┌────────

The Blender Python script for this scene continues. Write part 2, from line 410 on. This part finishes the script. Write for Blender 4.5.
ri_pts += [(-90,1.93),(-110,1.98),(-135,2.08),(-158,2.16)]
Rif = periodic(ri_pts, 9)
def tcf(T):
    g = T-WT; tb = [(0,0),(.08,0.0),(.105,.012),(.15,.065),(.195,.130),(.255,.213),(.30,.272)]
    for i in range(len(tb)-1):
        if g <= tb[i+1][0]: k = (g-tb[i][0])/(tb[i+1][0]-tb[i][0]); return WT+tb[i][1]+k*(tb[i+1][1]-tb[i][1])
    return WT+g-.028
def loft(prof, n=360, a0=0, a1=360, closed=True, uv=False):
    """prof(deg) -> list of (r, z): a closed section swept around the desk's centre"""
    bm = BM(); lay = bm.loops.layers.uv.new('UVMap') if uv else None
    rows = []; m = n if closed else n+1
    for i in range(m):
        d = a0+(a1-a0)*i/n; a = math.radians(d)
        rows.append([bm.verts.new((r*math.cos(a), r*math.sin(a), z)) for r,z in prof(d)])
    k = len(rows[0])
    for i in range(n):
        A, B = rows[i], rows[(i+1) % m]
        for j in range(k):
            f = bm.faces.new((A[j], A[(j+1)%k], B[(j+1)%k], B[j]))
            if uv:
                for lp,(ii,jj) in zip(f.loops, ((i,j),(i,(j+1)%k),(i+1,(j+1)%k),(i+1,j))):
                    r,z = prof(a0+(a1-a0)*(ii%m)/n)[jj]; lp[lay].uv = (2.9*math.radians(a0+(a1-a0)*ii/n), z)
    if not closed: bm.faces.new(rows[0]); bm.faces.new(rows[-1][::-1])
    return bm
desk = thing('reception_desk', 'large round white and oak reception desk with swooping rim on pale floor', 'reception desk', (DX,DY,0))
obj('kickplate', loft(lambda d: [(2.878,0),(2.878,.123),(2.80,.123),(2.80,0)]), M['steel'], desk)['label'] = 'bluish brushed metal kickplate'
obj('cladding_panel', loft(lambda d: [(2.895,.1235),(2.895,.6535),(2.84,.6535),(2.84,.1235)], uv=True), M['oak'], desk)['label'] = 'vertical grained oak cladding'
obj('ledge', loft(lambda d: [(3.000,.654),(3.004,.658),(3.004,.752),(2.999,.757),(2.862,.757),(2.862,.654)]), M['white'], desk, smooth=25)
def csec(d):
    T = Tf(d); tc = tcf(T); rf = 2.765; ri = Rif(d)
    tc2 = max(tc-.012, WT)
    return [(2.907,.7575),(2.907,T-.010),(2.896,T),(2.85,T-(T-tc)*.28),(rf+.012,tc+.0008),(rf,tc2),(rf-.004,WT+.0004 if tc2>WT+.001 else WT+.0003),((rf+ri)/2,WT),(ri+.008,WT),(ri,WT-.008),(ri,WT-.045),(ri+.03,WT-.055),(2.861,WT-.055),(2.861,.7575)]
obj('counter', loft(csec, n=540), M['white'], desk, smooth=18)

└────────

*What is being asked*. Write out all the data again, exactly as it appears.

*The output*.
The Blender Python script for this scene continues. Write part 2, from line 410 on. This part finishes the script. Write for Blender 4.5.
ri_pts += [(-90,1.93),(-110,1.98),(-135,2.08),(-158,2.16)]
Rif = periodic(ri_pts, 9)
def tcf(T):
    g = T-WT; tb = [(0,0),(.08,0.0),(.105,.012),(.15,.065),(.195,.130),(.255,.213),(.30,.272)]
    for i in range(len(tb)-1):
        if g <= tb[i+1][0]: k = (g-tb[i][0])/(tb[i+1][0]-tb[i][0]); return WT+tb[i][1]+k*(tb[i+1][1]-tb[i][1])
    return WT+g-.028
def loft(prof, n=360, a0=0, a1=360, closed=True, uv=False):
    """prof(deg) -> list of (r, z): a closed section swept around the desk's centre"""
    bm = BM(); lay = bm.loops.layers.uv.new('UVMap') if uv else None
    rows = []; m = n if closed else n+1
    for i in range(m):
        d = a0+(a1-a0)*i/n; a = math.radians(d)
        rows.append([bm.verts.new((r*math.cos(a), r*math.sin(a), z)) for r,z in prof(d)])
    k = len(rows[0])
    for i in range(n):
        A, B = rows[i], rows[(i+1) % m]
        for j in range(k):
            f = bm.faces.new((A[j], A[(j+1)%k], B[(j+1)%k], B[j]))
            if uv:
                for lp,(ii,jj) in zip(f.loops, ((i,j),(i,(j+1)%k),(i+1,(j+1)%k),(i+1,j))):
                    r,z = prof(a0+(a1-a0)*(ii%m)/n)[jj]; lp[lay].uv = (2.9*math.radians(a0+(a1-a0)*ii/n), z)
    if not closed: bm.faces.new(rows[0]); bm.faces.new(rows[-1][::-1])
    return bm
desk = thing('reception_desk', 'large round white and oak reception desk with swooping rim on pale floor', 'reception desk', (DX,DY,0))
obj('kickplate', loft(lambda d: [(2.878,0),(2.878,.123),(2.80,.123),(2.80,0)]), M['steel'], desk)['label'] = 'bluish brushed metal kickplate'
obj('cladding_panel', loft(lambda d: [(2.895,.1235),(2.895,.6535),(2.84,.6535),(2.84,.1235)], uv=True), M['oak'], desk)['label'] = 'vertical grained oak cladding'
obj('ledge', loft(lambda d: [(3.000,.654),(3.004,.658),(3.004,.752),(2.999,.757),(2.862,.757),(2.862,.654)]), M['white'], desk, smooth=25)
def csec(d):
    T = Tf(d); tc = tcf(T); rf = 2.765; ri = Rif(d)
    tc2 = max(tc-.012, WT)
    return [(2.907,.7575),(2.907,T-.010),(2.896,T),(2.85,T-(T-tc)*.28),(rf+.012,tc+.0008),(rf,tc2),(rf-.004,WT+.0004 if tc2>WT+.001 else WT+.0003),((rf+ri)/2,WT),(ri+.008,WT),(ri,WT-.008),(ri,WT-.045),(ri+.03,WT-.055),(2.861,WT-.055),(2.861,.7575)]
obj('counter', loft(csec, n=540), M['white'], desk, smooth=18)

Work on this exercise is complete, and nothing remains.